Financial highlights

  • Q3 profit was NOK 459m, down from NOK 581m in Q3 2024; YTD profit at NOK 1,916m.

  • Combined ratio improved to 83.1% in Q3 (83.2% last year); YTD combined ratio at 84.6% (89.5%).

  • Q3 loss ratio net of reinsurance at 72.2%; large losses at 5.8% of premium, run-off gains at 2.6%.

  • Q3 cost ratio at 10.9%; YTD at 11.0%, with increases due to bonus schemes and reclassification of French expenses.

  • Solvency Capital Requirement (SCR) ratio at 229%, up from 220% due to lower SCR and reduced currency risk exposure.

Outlook and guidance

  • Growth opportunities remain strong, especially in the UK and France, despite Q3's weak volume; French tenders with January 2026 inception represent a market opportunity of ~€460m, with plans to quote 70-75%.

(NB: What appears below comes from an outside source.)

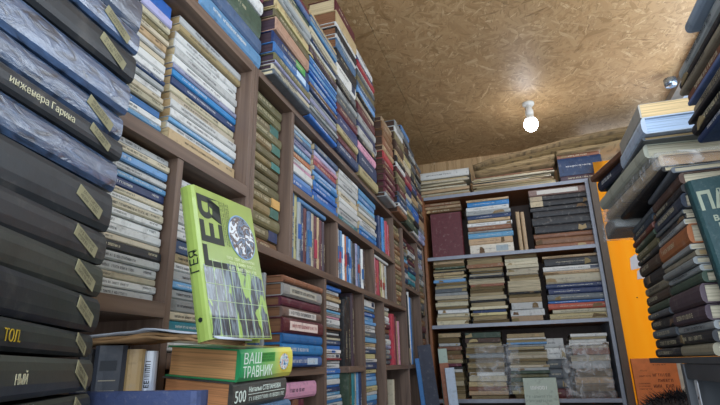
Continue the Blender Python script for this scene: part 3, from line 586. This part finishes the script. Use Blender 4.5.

  • Portfolio transfer for Danish workers' compensation is pending regulatory approval, with completion expected in Q4 2025.

  • Continued investment in AI and data expected, with leadership development focused on AI from Q1 2026.

  • UK property market is softening, but competitive positioning remains solid; new business growth expected in commercial private space and real estate.

  • Underlying profitability expected to remain strong with continued underwriting discipline.